---- SUPPLIED MATERIAL

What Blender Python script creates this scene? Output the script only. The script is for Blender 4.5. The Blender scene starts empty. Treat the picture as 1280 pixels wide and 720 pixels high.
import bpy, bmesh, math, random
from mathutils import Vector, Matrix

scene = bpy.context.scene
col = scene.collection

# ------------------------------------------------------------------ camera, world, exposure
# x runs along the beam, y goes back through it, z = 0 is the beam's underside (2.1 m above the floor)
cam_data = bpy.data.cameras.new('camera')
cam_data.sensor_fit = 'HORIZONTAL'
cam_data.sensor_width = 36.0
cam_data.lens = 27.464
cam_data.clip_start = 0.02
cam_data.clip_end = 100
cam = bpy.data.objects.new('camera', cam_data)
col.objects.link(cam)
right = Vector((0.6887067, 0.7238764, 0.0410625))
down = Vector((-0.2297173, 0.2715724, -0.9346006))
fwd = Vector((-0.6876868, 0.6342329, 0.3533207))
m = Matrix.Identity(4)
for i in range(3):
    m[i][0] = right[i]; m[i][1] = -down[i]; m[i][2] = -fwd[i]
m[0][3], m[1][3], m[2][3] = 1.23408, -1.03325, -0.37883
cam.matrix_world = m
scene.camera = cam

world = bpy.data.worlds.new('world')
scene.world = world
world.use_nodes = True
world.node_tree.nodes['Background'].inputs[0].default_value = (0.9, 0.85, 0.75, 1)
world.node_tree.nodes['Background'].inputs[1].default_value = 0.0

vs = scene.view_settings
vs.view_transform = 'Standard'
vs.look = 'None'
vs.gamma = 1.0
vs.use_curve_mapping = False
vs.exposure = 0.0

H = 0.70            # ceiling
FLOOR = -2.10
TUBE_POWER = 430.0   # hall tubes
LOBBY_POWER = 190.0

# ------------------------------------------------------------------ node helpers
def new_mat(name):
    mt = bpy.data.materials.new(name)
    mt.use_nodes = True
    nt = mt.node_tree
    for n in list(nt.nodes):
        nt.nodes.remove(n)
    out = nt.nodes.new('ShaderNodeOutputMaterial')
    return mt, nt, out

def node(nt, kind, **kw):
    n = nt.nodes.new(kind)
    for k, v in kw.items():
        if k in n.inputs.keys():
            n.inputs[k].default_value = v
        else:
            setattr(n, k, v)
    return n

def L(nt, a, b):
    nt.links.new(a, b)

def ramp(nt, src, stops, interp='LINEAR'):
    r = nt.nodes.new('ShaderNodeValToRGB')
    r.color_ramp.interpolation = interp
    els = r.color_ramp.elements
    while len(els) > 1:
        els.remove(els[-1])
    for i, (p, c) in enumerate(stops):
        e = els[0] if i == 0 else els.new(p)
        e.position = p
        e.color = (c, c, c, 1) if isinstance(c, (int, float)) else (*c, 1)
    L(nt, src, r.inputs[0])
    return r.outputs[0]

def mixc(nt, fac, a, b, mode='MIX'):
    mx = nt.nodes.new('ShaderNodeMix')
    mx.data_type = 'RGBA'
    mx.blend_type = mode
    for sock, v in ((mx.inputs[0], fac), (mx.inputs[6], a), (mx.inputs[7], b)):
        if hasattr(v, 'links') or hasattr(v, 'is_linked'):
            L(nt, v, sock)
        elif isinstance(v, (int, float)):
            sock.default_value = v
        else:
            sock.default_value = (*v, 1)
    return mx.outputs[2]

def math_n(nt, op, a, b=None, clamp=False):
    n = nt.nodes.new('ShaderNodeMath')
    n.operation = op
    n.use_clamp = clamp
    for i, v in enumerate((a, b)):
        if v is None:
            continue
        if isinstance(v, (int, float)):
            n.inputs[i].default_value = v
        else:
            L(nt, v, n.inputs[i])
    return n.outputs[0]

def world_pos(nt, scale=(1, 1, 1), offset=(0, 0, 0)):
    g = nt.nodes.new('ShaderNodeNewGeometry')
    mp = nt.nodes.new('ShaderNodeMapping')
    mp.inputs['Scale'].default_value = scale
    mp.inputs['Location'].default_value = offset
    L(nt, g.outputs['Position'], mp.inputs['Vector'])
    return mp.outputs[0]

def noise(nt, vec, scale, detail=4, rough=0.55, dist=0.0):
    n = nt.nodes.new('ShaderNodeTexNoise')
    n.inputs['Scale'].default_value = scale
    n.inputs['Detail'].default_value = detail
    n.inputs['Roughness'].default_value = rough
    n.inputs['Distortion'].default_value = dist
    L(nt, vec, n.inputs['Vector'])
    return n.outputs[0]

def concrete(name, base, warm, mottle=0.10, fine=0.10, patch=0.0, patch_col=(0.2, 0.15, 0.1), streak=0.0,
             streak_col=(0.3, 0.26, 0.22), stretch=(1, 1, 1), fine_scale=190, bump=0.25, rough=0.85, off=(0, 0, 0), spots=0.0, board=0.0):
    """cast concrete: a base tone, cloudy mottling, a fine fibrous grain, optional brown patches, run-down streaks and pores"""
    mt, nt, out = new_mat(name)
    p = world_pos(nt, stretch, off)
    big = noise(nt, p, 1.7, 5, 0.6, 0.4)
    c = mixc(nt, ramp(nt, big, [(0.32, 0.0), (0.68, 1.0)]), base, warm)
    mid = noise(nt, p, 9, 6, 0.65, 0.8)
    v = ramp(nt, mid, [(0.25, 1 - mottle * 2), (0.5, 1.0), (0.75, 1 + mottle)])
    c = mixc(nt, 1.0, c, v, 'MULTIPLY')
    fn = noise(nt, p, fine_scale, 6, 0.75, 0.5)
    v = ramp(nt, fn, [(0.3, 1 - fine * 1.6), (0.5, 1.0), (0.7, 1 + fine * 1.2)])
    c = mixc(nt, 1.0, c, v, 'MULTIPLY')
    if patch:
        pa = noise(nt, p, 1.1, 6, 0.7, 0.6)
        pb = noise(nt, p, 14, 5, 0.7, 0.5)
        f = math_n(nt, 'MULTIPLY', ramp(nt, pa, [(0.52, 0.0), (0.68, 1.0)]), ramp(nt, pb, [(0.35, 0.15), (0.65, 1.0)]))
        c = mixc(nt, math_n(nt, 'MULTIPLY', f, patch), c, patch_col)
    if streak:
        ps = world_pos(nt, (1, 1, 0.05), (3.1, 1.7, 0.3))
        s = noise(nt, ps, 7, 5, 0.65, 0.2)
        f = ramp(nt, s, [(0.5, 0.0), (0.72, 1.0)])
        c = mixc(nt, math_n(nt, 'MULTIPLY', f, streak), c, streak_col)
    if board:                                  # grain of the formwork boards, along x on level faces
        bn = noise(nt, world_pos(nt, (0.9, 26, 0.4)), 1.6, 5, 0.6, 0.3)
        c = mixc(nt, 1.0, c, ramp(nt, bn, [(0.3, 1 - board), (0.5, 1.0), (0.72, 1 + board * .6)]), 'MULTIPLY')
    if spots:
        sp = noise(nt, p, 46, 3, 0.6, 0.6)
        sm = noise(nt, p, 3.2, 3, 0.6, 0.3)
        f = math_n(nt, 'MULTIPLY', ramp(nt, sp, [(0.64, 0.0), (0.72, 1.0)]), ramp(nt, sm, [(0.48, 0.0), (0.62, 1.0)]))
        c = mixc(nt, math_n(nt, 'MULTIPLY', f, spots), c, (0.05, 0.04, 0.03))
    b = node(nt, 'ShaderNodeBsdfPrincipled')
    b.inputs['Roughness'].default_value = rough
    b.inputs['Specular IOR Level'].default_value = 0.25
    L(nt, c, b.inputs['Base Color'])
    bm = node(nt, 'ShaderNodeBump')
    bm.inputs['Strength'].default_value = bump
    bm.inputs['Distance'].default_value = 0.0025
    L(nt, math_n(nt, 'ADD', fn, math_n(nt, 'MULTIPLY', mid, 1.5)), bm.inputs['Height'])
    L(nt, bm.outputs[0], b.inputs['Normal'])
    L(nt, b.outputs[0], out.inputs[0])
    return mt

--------

* _TASK REQUIREMENTS_
The required output is the exact run of lines from the beginning of the listing above to the line that contains "scene.camera = cam", inclusive of both.

* _CORRECT ANSWER_
What Blender Python script creates this scene? Output the script only. The script is for Blender 4.5. The Blender scene starts empty. Treat the picture as 1280 pixels wide and 720 pixels high.
import bpy, bmesh, math, random
from mathutils import Vector, Matrix

scene = bpy.context.scene
col = scene.collection

# ------------------------------------------------------------------ camera, world, exposure
# x runs along the beam, y goes back through it, z = 0 is the beam's underside (2.1 m above the floor)
cam_data = bpy.data.cameras.new('camera')
cam_data.sensor_fit = 'HORIZONTAL'
cam_data.sensor_width = 36.0
cam_data.lens = 27.464
cam_data.clip_start = 0.02
cam_data.clip_end = 100
cam = bpy.data.objects.new('camera', cam_data)
col.objects.link(cam)
right = Vector((0.6887067, 0.7238764, 0.0410625))
down = Vector((-0.2297173, 0.2715724, -0.9346006))
fwd = Vector((-0.6876868, 0.6342329, 0.3533207))
m = Matrix.Identity(4)
for i in range(3):
    m[i][0] = right[i]; m[i][1] = -down[i]; m[i][2] = -fwd[i]
m[0][3], m[1][3], m[2][3] = 1.23408, -1.03325, -0.37883
cam.matrix_world = m
scene.camera = cam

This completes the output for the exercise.